Как пишет современный сторонник герменевтического подхода к художественной реальности и критик подхода аналитического, сводимого к научному описанию без идентификации): «При дескриптивной установке важно правильное определение того или иного аспекта анализа. Значимой оказывается специальная терминология. В истолковании вездесущность смысла делает неважной иерархию аспектов (разницу центрального и периферийного, простого и сложного)». Однако не извратим ли мы этот самый смысл, приняв периферийное за центральное, ограничившись простым вместо сложного?
Аналитическая идентификация смысла никогда не посягает на замещение исследуемого текста – исследовательским, который соотносится со своим объектом метонимически (по смежности), а не метафорически. Аналитика художественной реальности есть лишь обнаружение границ адекватного понимания, что изнутри самого интерпретирующего акта истолкования осуществить в принципе невозможно.
Анализ текста как совокупность факторов художественного впечатления не есть ни сотворчество, ни сопереживание (стороны эстетического восприятия), критика, ни апология, ни истолкование произведения. Но он и не сводится к дескриптивным констатациям объективной реальности знакового материала. Это верифицирующий и корректирующий рецептивную версию текста диалог согласия с его креатором.
Жанр
3.1. O – ЧТО ТАКОЕ «ДИСКУРС»
Douing discourse analysis certainly involves douing syntax and
semantics, but it primarily consists of douing pragmatics.
G. BROWN, G. YULE [1983: 26]
В первом разделе третьей главы рассматриваются различные подходы к определению дискурса в отношении к родственным категориям текст, речь, монолог, диалог и т.д., а также излагаются некоторые теоретические и практические аспекты анализа языкового общения в условиях конкуренции формальных и функциональных подходов к языку и коммуникации.

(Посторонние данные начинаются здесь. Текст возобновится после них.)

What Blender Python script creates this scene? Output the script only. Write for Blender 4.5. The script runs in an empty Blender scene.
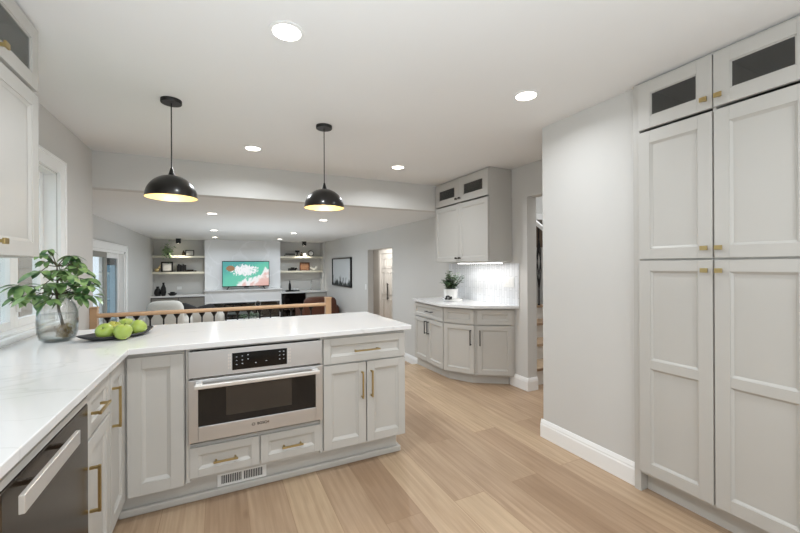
import bpy, bmesh, math, random
from mathutils import Vector, Matrix, Euler
random.seed(7)
PI = math.pi
col = bpy.context.scene.collection
scene = bpy.context.scene

# ------------------------------------------------------------------ camera
F_PX, YAW, ROLL, V0, EYE = 371.1, .4526, -.0049, 265.5, 1.33
cd = bpy.data.cameras.new('camera'); cam = bpy.data.objects.new('camera', cd); col.objects.link(cam)
cd.sensor_width = 36; cd.lens = F_PX / 800 * 36; cd.shift_y = (V0 - 266.5) / 800
cd.clip_start = .02; cd.clip_end = 200
cam.matrix_world = (Matrix.Translation((0, 0, EYE)) @ Matrix.Rotation(-YAW, 4, 'Z')
                    @ Matrix.Rotation(PI / 2, 4, 'X') @ Matrix.Rotation(ROLL, 4, 'Z'))
scene.camera = cam

# ------------------------------------------------------------------ view, world, lights
scene.view_settings.view_transform = 'Standard'
scene.view_settings.look = 'None'
scene.view_settings.gamma = 1
scene.view_settings.exposure = 0.17
scene.view_settings.use_curve_mapping = False

w = bpy.data.worlds.new('sky'); scene.world = w; w.use_nodes = True
bg = w.node_tree.nodes['Background']
bg.inputs[0].default_value = (.80, .90, 1.0, 1); bg.inputs[1].default_value = 1.5

def area(name, loc, rot, sx, sy, power, color=(1, 1, 1), spread=180, shape='RECTANGLE'):
    ld = bpy.data.lights.new(name, 'AREA'); ld.shape = shape; ld.size = sx
    if shape in ('RECTANGLE', 'ELLIPSE'): ld.size_y = sy
    ld.energy = power; ld.color = color; ld.spread = math.radians(spread)
    o = bpy.data.objects.new(name, ld); col.objects.link(o); o.location = loc; o.rotation_euler = rot
    return o

WARM = (.90, .95, 1)
CAN_POWER = 8.6
FAR_CAN_POWER = 10
area('rear_fill', (.6, -1.12, 1.45), (PI / 2, 0, 0), 2.4, 1.5, 21, (.84, .93, 1))  # added fill behind the camera; the back wall has no window
area('bounce_flash', (.08, .3, 1.12), (PI, 0, 0), 1.2, 1.5, 19, (.84, .93, 1))
area('family_room_bounce', (.7, 7.4, .2), (PI, 0, 0), 2.0, 2.5, 26, (.78, .90, 1))  # added uplight that brightens the family room, no fixture behind it
area('stairwell_fill', (3.9, 2.6, 4.9), (0, 0, 0), 1.2, 1.6, 70, (.92, .96, 1))  # added overhead light to brighten the stairs, no source modelled
area('hallway_fill', (3.5, 8.6, 1.95), (0, 0, 0), .5, 1.6, 17, (1, .95, .88))  # added area light that lifts the hall door, not an actual opening

# ------------------------------------------------------------------ projection helpers (photo pixel -> point on a real plane)
def ray(u, v):
    x = (u - 400) / F_PX; z = -(v - V0) / F_PX; y = 1.
    cr, sr = math.cos(ROLL), math.sin(ROLL)
    x, z = cr * x - sr * z, sr * x + cr * z
    c, s = math.cos(YAW), math.sin(YAW)
    return Vector((c * x + s * y, -s * x + c * y, z))
def at_z(u, v, Z): d = ray(u, v); return d * ((Z - EYE) / d.z) + Vector((0, 0, EYE))
def at_y(u, v, Y): d = ray(u, v); return d * (Y / d.y) + Vector((0, 0, EYE))
def at_x(u, v, X): d = ray(u, v); return d * (X / d.x) + Vector((0, 0, EYE))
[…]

3.1.1. Функционализм vs. формализм
Дискурс-анализ, как одно из ведущих междисциплинарных направлений, изучающих языковое общение, явился своеобразной реакцией на соссюровский,а позже – хомскианский редукционизм предмета языкознания. Во второй половине ХХ века интересы языкознания отчетливо переместились в сферу языковой коммуникации, что воплотилось в появлении ряда «двойных» дисциплин (когнитивной, психо-, социо-, прагма- и прочих лингвистик).

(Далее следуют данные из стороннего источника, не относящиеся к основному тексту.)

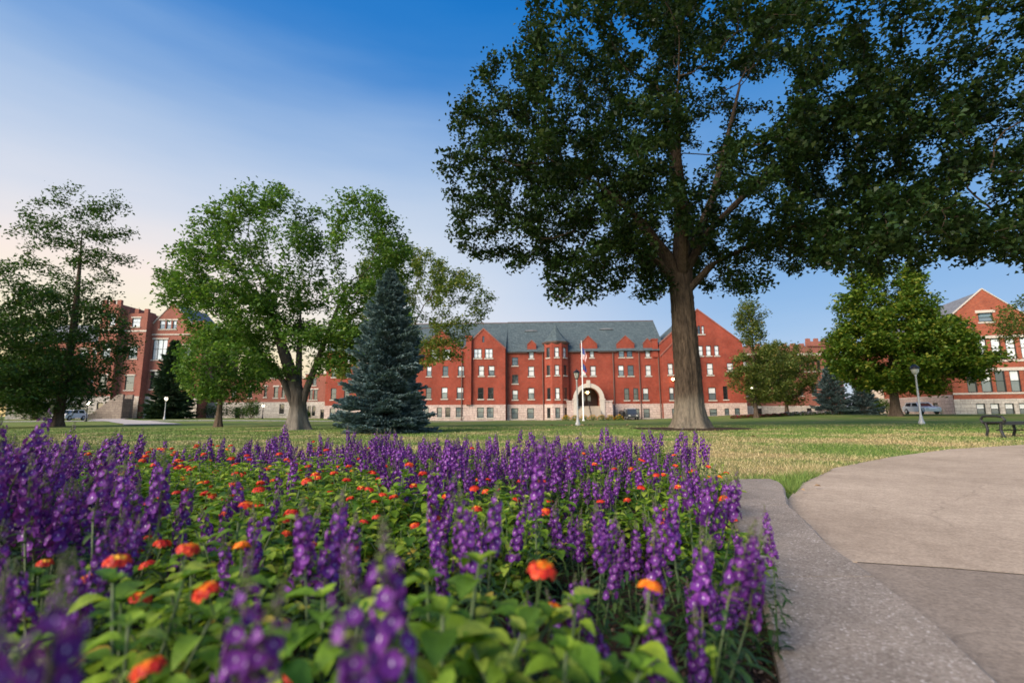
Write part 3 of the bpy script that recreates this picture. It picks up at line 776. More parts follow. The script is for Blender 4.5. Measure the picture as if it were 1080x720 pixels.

Если в начале ХХ века лингвистику прежде всего занимал вопрос Как устроен язык?, то во второй его половине и особенно в последней трети больше внимания уделяется вопросу Как функционирует язык? <…>
Функционализм придерживается следующих принципов или «аксиом», формирующих «грамматику языковых игр» сторонников данного подхода [ср.: Кобрина 1981; Бондарко 1984; Givon 1995; Nuyts 1995]:
язык – это социально-культурная деятельность структура языка обусловлена когнитивной или коммуникативной деятельностью
структура не произвольна, а мотивирована, иконична;
постоянно имеют место изменения и вариативность <…>
Все эти принципы справедливы, но лишь в известной мере, и «только в определенных контекстах» [Givon 1995: 9]. Пафос данного манифеста направлен не столько против формальных методов исследования, сколько против связанного с ним редукционизма. Ведь голое отрицание постулатов Соссюра и Хомского приводит к обратному редукционизму (отрицая полную произвольность и немотивированность грамматики, функционализм готов вывести ее полную мотивированность, иконичность и т.д.). Так, функционализм, временами откровенно скатываясь к релятивизму, загадочным образом «превращается в карикатуру Хомскианства» [Givon 1995: xvii]. <…>
Формальное и функциональное определение дискурса
Категория дискурс, одна из основных в коммуникативной лингвистике и современных социальных науках, как и всякое широко употребляющееся понятие, допускает не только варианты произношения (с ударением на первом или втором слоге), но и множество научных интерпретаций, и поэтому требует уточнений, особенно в отношении к смежным терминам текст, речь и диалог. <…> Первый подход, осуществляемый с позиций формально или структурно ориентированной лингвистики, определяет дискурс просто как «язык выше уровня предложения или словосочетания» – «language above the sentence or above the clause» [Stubbs 1983: 1; ср.: Schiffrin 1994: 23; Steiner, Veltman 1988; Stenstrom 1994: xi и др.]. «Под дискурсом, следовательно, будут пониматься два или несколько предложений, находящихся друг с другом в смысловой связи» [Звегинцев 1976: 170] – критерий смысловой связности вносит заметную поправку, но сохраняет общую тенденцию.